New Delhi
Thounaojam Brinda, once a decorated officer of Manipur Police who joined politics some three years back and is still technically a member of the Janata Dal-United party in the state, raised alarm that what is happening in the northeast state can turn into a serious national security crisis. She urged the Union government to invoke the National Register of Citizens to identify all those immigrants, but at this point mostly militants from across the border in Burma, who have infiltrated every strata of the Manipur society. “They collect taxes on highways, have acquired Aadhaar, ensures smooth narco trade across borders, and make arms accessible.”
“What these groups have done will be catastrophic for the future generation of all tribes/people living in the area,” Brinda told The Sunday Guardian. Brinda said drugs, opium, and poppy cultivation are at the heart of the crisis. She pleaded with the government at the Centre “not to shy away from an effective response”, as she expressed the fear that the “Manipur crisis could easily snowball into a sub-continental problem if not attended to immediately”.
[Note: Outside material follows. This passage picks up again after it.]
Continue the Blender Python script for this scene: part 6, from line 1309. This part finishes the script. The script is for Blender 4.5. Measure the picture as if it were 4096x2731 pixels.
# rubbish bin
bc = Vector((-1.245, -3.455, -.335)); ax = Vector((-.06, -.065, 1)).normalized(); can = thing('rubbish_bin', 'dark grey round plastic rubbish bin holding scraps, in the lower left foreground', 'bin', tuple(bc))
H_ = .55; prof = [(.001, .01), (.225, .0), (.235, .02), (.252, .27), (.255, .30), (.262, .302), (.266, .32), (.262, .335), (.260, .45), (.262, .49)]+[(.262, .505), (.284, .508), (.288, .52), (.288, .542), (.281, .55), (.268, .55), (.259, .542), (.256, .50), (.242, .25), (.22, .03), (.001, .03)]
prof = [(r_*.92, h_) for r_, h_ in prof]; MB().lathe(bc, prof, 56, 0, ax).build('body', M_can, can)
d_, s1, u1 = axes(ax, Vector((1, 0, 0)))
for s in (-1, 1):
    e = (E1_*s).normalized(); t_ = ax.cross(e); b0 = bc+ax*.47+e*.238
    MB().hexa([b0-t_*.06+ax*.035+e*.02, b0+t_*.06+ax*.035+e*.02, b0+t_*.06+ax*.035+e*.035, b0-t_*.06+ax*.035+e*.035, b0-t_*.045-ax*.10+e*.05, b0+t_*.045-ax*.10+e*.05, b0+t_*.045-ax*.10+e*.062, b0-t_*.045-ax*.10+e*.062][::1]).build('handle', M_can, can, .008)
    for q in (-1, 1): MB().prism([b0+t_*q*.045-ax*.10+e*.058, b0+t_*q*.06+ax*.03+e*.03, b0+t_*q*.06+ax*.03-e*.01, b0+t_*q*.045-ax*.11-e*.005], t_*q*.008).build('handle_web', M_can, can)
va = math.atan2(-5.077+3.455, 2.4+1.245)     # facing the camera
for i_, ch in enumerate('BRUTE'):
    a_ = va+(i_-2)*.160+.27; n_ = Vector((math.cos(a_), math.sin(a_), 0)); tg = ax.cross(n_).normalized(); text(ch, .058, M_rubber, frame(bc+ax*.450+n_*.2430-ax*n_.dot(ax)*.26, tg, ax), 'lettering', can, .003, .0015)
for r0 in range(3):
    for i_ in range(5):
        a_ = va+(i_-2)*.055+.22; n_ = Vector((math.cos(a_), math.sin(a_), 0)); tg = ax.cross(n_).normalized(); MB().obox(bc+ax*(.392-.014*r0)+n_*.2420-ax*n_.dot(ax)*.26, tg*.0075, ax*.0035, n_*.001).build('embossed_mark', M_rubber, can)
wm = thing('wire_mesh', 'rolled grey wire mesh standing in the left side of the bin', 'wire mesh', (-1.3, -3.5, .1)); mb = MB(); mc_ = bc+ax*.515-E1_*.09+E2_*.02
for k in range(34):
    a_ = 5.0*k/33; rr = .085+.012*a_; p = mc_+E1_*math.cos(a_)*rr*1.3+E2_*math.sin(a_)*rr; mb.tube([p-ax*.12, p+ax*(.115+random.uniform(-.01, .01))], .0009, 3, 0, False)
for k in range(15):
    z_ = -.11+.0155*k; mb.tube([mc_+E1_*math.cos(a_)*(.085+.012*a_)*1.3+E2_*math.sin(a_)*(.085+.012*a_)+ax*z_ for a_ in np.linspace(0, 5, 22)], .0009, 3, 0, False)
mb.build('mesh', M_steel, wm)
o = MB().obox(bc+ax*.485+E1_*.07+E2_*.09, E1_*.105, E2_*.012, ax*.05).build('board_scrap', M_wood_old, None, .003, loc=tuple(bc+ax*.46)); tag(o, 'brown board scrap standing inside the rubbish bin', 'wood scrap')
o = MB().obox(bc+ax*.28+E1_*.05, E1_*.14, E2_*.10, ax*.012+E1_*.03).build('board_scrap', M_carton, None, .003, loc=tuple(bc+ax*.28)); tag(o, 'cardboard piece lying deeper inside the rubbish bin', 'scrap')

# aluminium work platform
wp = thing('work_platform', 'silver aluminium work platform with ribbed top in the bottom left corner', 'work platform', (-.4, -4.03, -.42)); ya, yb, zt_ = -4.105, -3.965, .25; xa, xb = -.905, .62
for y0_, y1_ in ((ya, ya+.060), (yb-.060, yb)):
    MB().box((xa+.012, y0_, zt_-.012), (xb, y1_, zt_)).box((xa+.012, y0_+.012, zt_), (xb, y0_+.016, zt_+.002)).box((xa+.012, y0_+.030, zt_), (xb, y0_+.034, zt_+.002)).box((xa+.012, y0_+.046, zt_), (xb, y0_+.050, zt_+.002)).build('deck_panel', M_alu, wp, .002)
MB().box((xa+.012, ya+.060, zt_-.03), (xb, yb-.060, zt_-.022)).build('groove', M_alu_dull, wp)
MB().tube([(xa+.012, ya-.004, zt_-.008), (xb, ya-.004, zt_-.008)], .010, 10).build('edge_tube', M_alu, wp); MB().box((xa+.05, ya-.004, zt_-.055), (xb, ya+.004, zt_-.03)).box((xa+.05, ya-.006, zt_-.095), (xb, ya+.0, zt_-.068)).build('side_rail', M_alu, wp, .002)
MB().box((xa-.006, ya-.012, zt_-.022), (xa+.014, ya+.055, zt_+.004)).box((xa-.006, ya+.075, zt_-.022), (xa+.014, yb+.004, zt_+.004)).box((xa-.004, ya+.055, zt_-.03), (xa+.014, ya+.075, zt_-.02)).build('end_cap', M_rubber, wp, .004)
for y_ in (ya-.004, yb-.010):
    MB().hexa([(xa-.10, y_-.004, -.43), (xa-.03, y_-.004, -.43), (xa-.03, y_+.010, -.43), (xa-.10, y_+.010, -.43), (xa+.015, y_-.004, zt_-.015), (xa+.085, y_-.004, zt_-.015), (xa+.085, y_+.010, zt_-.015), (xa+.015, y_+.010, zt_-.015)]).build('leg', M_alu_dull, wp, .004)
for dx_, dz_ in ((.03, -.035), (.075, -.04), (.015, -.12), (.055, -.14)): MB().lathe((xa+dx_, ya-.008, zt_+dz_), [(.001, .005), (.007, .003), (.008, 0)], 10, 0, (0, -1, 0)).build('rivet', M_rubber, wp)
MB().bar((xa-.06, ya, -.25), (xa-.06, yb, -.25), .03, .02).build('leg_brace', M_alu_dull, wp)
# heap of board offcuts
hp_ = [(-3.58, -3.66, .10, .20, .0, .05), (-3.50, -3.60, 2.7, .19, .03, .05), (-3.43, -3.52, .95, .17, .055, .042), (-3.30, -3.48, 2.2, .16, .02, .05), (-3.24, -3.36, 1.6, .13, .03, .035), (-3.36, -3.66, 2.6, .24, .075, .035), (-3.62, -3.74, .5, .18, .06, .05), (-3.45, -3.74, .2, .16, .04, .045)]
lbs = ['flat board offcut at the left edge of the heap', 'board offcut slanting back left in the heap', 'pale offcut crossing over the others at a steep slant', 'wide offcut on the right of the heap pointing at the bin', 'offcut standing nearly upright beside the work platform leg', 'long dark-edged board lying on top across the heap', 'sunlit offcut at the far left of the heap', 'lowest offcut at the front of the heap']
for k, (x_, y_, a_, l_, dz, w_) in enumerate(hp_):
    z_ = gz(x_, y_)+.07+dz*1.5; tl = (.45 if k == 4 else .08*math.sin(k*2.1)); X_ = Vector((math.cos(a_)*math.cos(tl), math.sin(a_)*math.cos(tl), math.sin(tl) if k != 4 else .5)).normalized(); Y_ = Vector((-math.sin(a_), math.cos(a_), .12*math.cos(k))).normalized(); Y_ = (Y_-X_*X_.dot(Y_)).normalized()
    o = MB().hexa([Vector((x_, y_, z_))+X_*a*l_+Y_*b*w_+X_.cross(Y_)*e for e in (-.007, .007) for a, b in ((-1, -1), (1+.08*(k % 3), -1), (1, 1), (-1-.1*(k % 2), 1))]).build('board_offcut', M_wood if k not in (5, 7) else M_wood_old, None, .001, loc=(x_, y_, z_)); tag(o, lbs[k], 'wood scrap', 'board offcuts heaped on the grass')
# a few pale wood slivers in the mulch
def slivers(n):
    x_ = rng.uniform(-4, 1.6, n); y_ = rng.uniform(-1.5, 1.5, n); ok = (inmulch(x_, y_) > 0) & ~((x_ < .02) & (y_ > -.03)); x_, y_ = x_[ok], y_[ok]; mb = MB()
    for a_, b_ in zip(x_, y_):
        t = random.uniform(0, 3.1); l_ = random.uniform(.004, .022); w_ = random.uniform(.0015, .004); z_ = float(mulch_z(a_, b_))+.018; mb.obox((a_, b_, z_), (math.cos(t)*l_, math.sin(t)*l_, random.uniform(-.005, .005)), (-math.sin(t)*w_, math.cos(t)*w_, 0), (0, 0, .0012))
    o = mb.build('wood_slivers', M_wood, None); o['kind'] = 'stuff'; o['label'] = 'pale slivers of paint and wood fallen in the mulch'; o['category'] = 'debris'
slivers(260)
Brinda, who as an officer had at one point in time faced a contempt case for her “offensive” remarks on Facebook allegedly undermining and criticising the judiciary after an alleged druglord Lhukhosei Zhou was granted bail by the court in a Narcotic Drugs and Psychotropic Substances (NDPS) Act case, said, “We have to go back deep into the nexus of drug trade across a highly perforated border that Manipur shares with Burma, end the root-cause to deflect the danger it can cause to India’s national security.” Brinda added that the narco-crisis is a problem for the region since 1980s and has proliferated exponentially since then.
She said that the NDPS was enforced in 1985 but the drugs issue and poppy cultivation since the 1980s have been going on unabated in the hilly regions. All government departments, missionaries of the area are aware of the problem.
“But how come even despite the state police destroying all poppy cultivation that they claim annually, drug trade continues unabated?” she asked. That is because, Brinda explained, the probe and procedures are shoddy. “In all the records, there is no clear data on who all are growing, no FIRs are there to explain. It is an ineffective probe,” she added.
“We now see poppy cultivation has violently spread—some districts are completely infested; so who is doing this?” Brinda, who had spent a good part of her career handling the issue, said, “There is a faction of the Kuki that has come from the Burmese side—there is a huge influx of them to the hill districts. They are gaining from the suspension of operation with the militants who are in turn involved in drugs, poppy cartel, and drug cartel.”
The investigation should be why this demand for statehood, where is the money going, how much they are collecting—and all this has a large chunk of militants in the suspension of operation, she added.
“The foreign nationals who came here decades ago are now well settled in Manipur. They are now as much Manipuri as any of us. But those churning the drug trade, those that came later, for them conducting of the NRC is absolutely essential. Conduct the NRC on them and seal the borders. That is the only way to deal with the crisis.”
“How many have infiltrated into police, army, government, no one knows. They are still creeping into our system—what havoc they can create, we are witnessing it now,” said Brinda.